Recently, I was required as part of my volunteer prison
ministry to take a computer based training, mandated by the federal government.
Thirty multiple choice questions with 80% needed to pass. Sounds simple enough.
The first day I spent six hours—ninety
minutes of that, just to find the minuscule icon that opened the actual test
portion of the program. Thoroughly frustrated, but afraid the program would
time-out, I plunged ahead for a pre-test score of 50. Several tests later and a
high score of 58%, I quit to start afresh the next day. With a new attitude and
a better understanding of the program, I started with the video odyssey training
sessions. After hours of endless lesson scenarios, my high score reached 78%. Another
try with a 50 and I quit again. However, failure
was not an option. I passed the test eventually with some handholding, but
I’ve discovered new meaning in the dreaded words – the test.

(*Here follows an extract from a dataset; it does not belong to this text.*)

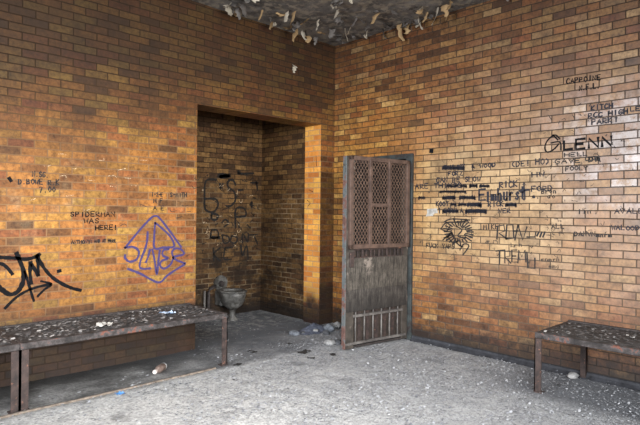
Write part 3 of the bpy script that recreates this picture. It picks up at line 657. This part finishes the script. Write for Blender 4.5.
# right wall
words(wr, [('CAPPOINE', 566, 84, 601, 79.5, 5), ('N.F.L.', 579, 90.6, 600, 88, 5)], .0075, m_black, 'black handwriting in two lines, highest on the wall')
words(wr, [('KITCH', 591, 110.5, 613, 107.5, 4.6), ('RCC HIGH', 588, 118, 628, 113.5, 4.6), ('PARK!', 591, 124.6, 619, 121.5, 4.8), ('LE', 630, 111.5, 641, 110.5, 4)], .008, m_inkblue, 'blue-black handwriting in three lines on pale bricks')
words(wr, [('LENN', 562, 150, 614, 145, 9)], .015, m_black, 'big black letters after the large looping initial')
scrawl(wr, [[(560, 139), (555, 135), (548, 140), (545, 147), (547, 152), (553, 150), (559, 144)], [(551, 143), (560, 142), (561, 150)], [(553, 135), (558, 140)]], .014, m_black, 'large looping black initial')
words(wr, [('HELL', 564, 157, 589, 155.5, 3.8), ('GAVE DR', 554, 163.8, 602, 161.5, 4.2), ('FOOLY', 565, 171, 588, 169.6, 4), ('CUTE', 585, 161, 601, 160, 4)], .0065, m_ink, 'smaller black handwriting under the biggest name')
words(wr, [('(DE! HO)', 511, 167, 550, 163.5, 5.5), ('HW', 531, 177.4, 545, 176.6, 4.6), ('FORD', 531, 191.5, 553, 190.6, 5), ('e.', 532, 198, 540, 198, 4)], .0075, m_inkblue, 'blue-black letters left of the big name')
words(wr, [('Bron', 541, 193.5, 557, 193, 4.5), ('ao', 547, 198, 556, 198, 4)], .006, m_ink, 'small brown-black scribble')
words(wr, [('AVALE', 614, 213.6, 644, 213.2, 4.6), ('WALOOD', 611, 229.8, 640, 230.2, 4.4)], .006, m_inkblue, 'blue-black words at the right edge of the photo')
words(wr, [('DANVN', 574, 236, 596, 236, 4.4), ('ALL', 551, 228.6, 565, 228.6, 4.6), ('mnrm', 596, 237, 612, 237, 4), ('lin', 577, 214, 592, 213, 4)], .0065, m_ink, 'faded black words in a low row')
words(wr, [('THIS BOY', 444, 169.6, 465, 168.6, 4.2), ('& WOOD', 471, 168.5, 496, 166.6, 3.8), ('FORZ', 448, 175.6, 463, 175.2, 4), ('CAN BE SLOW', 436, 182.6, 481, 181.4, 5), ('ARE THINGS', 415, 188.6, 462, 187.4, 4.6), ('RICK', 499, 188, 518, 186.5, 6)], .0085, m_inkblue, 'several lines of blue-black writing above the crossed-out rows')
words(wr, [('E', 478, 200.5, 487, 200, 10.5), ('lm', 485, 201, 497, 200.8, 10), ('hurst', 497, 201, 526, 199, 12.5)], .0145, m_inkblue, 'big blue-black word at the heart of the writing')
scrawl(wr, [[(519, 191), (529, 190)], [(524, 183), (525, 199)]], .016, m_inkblue, 'blue-black cross stroke')
words(wr, [('KOOT', 436, 206, 449, 206, 4.5), ('I BORN A', 438, 213, 463, 212.6, 4.8), ('RICK', 488, 206.6, 504, 206.2, 5), ('NER', 498, 213, 511, 213, 4.2)], .008, m_inkblue, 'blue-black words under the big word')
blobs(wr, [(443, 166, 464, 170), (419, 196.4, 425, 199.2), (443, 195.8, 455, 199.6), (460, 195.8, 475, 199.4), (440, 190.8, 466, 192.8), (461, 184.6, 466.5, 187.4), (470, 184.2, 477, 187.6), (480, 184.4, 489, 187.4), (451, 202.8, 456, 205.6), (459, 203, 466, 206), (468, 202.2, 481, 207), (443, 209.6, 458, 212.8), (466, 209, 486, 213.4), (506, 203, 516, 206.4), (447, 184.8, 458, 187)],
      m_inkblue, 'rows of scribbled-out words in blue-black ink')
scrawl(wr, [([(430.5, 151), (432.5, 151)], .045)], .045, m_black, 'black dot above the writing', False)
f_, n_ = surf(wr); b = bmesh.new(); b.faces.new([b.verts.new(f_(*p)) for p in ((427, 209), (437, 208.4), (438, 213), (434, 213.6), (433, 216), (426, 216.4), (427.4, 213))]); o = mk('paint_patch', b, m_wp, wr); o['label'] = 'white paint patch'
# sunburst tangle
st = []
for a in range(0, 360, 14):
    r0, r1 = U(5, 8), U(11, 15); c_, s_ = math.cos(math.radians(a)), math.sin(math.radians(a)); st.append([(459 + r0 * c_ * 1.15, 232 + r0 * s_), (459 + r1 * c_ * 1.2, 232 + r1 * s_ * .95)])
st += [[(441, 229), (446, 223), (456, 222), (468, 221)], [(441, 229), (447, 231), (450, 226)], [(443, 240), (450, 234), (447, 238), (452, 232)], [(448, 236), (453, 243), (459, 240)], [(452, 234), (458, 244), (463, 247)], [(444, 222), (452, 219), (470, 220)], [(456, 226), (462, 230), (458, 236), (466, 238)], [(460, 250), (464, 244), (469, 246), (463, 255)]]
scrawl(wr, st, .0145, m_ink, 'tangled black sunburst scribble')
words(wr, [('FUCK YAPS', 426, 247.6, 455, 248.6, 4.4), ('MIKE', 483, 229, 499, 229, 5)], .007, m_ink, 'small black scrawl across the sunburst')
scrawl(wr, [[(497, 239), (498, 226), (504, 225), (505, 231), (499, 233), (507, 239)], [(506, 238), (507, 225), (513, 225), (514, 238), (506, 239)], [(515, 240), (518, 225)], [(518, 225), (523, 240), (527, 227)], [(527, 237), (535, 237), (536, 232)], [(537, 236), (539, 232)], [(540, 237), (542, 232)], [(543, 237), (545, 232)], [(514, 231), (518, 231)]], .016, m_ink, 'bold black name with trailing strokes', False)
scrawl(wr, [[(496, 251), (505, 250)], [(500, 251), (499.5, 264)], [(505, 263), (505, 251), (510, 251), (510, 256), (505, 257), (511, 263)], [(517, 250), (512, 250), (512, 262), (517, 262)], [(512, 256), (516, 256)], [(518, 263), (519, 250), (522, 257), (525, 250), (526, 262)], [(527, 252), (528, 268), (535, 268.5), (535, 258)]], .0135, m_ink, 'thin black letters under the bold name', False)
words(wr, [('mnmrn', 541, 261, 560, 261, 4), ('omc', 548, 268, 560, 268, 3.6), ('lrn', 509, 247, 523, 246.6, 4), ('sn', 484, 243, 500, 243, 4)], .006, m_inkfaint, 'faint illegible scribbles low on the wall')
st = []
for _ in range(120):
    x, y = U(418, 560), U(160, 262); st.append([(x, y), (x + U(-2.5, 2.5), y + U(-3, 3)), (x + U(-4, 4), y + U(-2, 2))])
for _ in range(70):
    x, y = U(545, 636), U(100, 236); st.append([(x, y), (x + U(-2.5, 2.5), y + U(-3, 3)), (x + U(-4, 4), y + U(-2, 2))])
scrawl(wr, st, .0045, m_inkfaint, 'faint scattered pen marks over the wall')
# niche back wall (zoom 4.72 from 190,150 ; second from 190,210)
Z = lambda s: [(190 + x / 4.72, 150 + y / 4.72) for x, y in s]; Y2 = lambda s: [(190 + x / 4.72, 210 + y / 4.72) for x, y in s]
scrawl(wb_, [Z([(125, 140), (85, 140), (70, 160), (68, 220), (72, 280), (110, 292), (132, 260), (120, 232), (75, 230)]), Z([(215, 165), (200, 140), (178, 150), (180, 175), (210, 200), (214, 235), (195, 262), (172, 265)]),
             (Z([(135, 122), (150, 118), (187, 124), (140, 126), (188, 120)]), .05), Z([(225, 108), (245, 112), (300, 110)]), (Z([(228, 100), (232, 110)]), .045), Z([(215, 365), (216, 280), (255, 276), (262, 310), (220, 315)]),
             Z([(100, 310), (110, 300), (132, 310), (125, 328), (104, 326), (100, 310)]), Z([(282, 260), (292, 245), (290, 272)]), Z([(140, 160), (145, 180), (155, 160)]), Z([(228, 190), (250, 188)]), Z([(286, 154), (320, 156)]), Z([(312, 150), (318, 190)])], .030, m_soot, 'large sooty black letters high on the niche wall')
scrawl(wb_, [Y2([(100, 95), (100, 130), (132, 128), (128, 96), (100, 95)]), Y2([(150, 118), (160, 155), (182, 150), (180, 125), (152, 118)]), Y2([(195, 125), (192, 150), (215, 155), (222, 130), (196, 122)]), Y2([(246, 155), (248, 112), (272, 150), (274, 110)]),
             Y2([(280, 118), (316, 116)]), Y2([(300, 118), (318, 160)]), Y2([(110, 180), (112, 238)]), Y2([(140, 180), (112, 208), (142, 240)]), Y2([(165, 180), (160, 230), (195, 232)]), Y2([(240, 165), (246, 215), (266, 170), (274, 232)]), Y2([(165, 178), (200, 176)]),
             Y2([(150, 60), (165, 45), (182, 62), (160, 78)]), Y2([(100, 18), (128, 22), (120, 48), (102, 44)]), Y2([(212, 0), (214, 80)]), (Y2([(95, 128), (140, 130)]), .04), Y2([(228, 60), (232, 84)]), Y2([(270, 70), (284, 84)])], .026, m_soot, 'sooty black words above the toilet')
st = []
for _ in range(70):
    x, y = U(203, 258), U(176, 264); st.append([(x, y), (x + U(-3, 3), y + U(-3, 3)), (x + U(-4, 4), y + U(-2, 2))])
scrawl(wb_, st, .009, m_soot, 'small sooty scribbles')
st = []
for _ in range(22):
    x, y = U(203, 256), U(180, 250); st.append([(x, y), (x + U(-3, 3), y + U(-3, 3)), (x + U(-4, 4), y + U(-2, 2))])
scrawl(wb_, st, .007, m_chalk, 'thin pale scratches')

# ------------------------------------------------------------------ light
def area(name, loc, target, sx, sy, power, col, spread=180):
    l = bpy.data.lights.new(name, 'AREA'); l.shape = 'RECTANGLE'; l.size = sx; l.size_y = sy; l.energy = power; l.color = col; l.spread = math.radians(spread)
    o = bpy.data.objects.new(name, l); C.objects.link(o); o.location = loc; d = Vector(target) - Vector(loc); o.rotation_euler = d.to_track_quat('-Z', 'Y').to_euler(); return o
area('window_light_left', (-8.3, -2.6, 2.1), (0, -2.6, .8), 2.6, 1.5, 175, (.98, .98, 1), 95)
area('window_light_behind', (-4.0, -7.6, 1.9), (-3.0, 0, .5), 3.2, 1.4, 155, (1, .98, .95), 80)
area('floor_fill_light', (-6.2, -6.4, 3.2), (-2.2, -2.2, 0), 1.6, 1.6, 165, (.95, .97, 1), 80)  # unseen fill, added to brighten the floor
w = bpy.data.worlds.new('world'); bpy.context.scene.world = w; w.use_nodes = True; bg = w.node_tree.nodes['Background']; bg.inputs[0].default_value = (.85, .92, 1, 1); bg.inputs[1].default_value = .17
sc = bpy.context.scene; sc.view_settings.view_transform = 'Standard'; sc.view_settings.look = 'None'; sc.view_settings.exposure = 0; sc.view_settings.gamma = 1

Testing in reference to my faith has always bothered me. The
dictionary refers to test as “a purification process by heat and pressure.” Purified
by fire scares the Hell out of me, literally. I have a hard time reconciling my
loving God as testing me. What if I fail? But that’s the whole point. Life –
this journey is the test – baby steps of faith, and if we keep getting up and toddling back on the path, we
can't fail.
The test of time – stubborn perseverance. God help me. I’m still
not good at standardized tests, but I have the wisdom that time affords and the
dogged determination that can’t be measured by little bubbles on a page.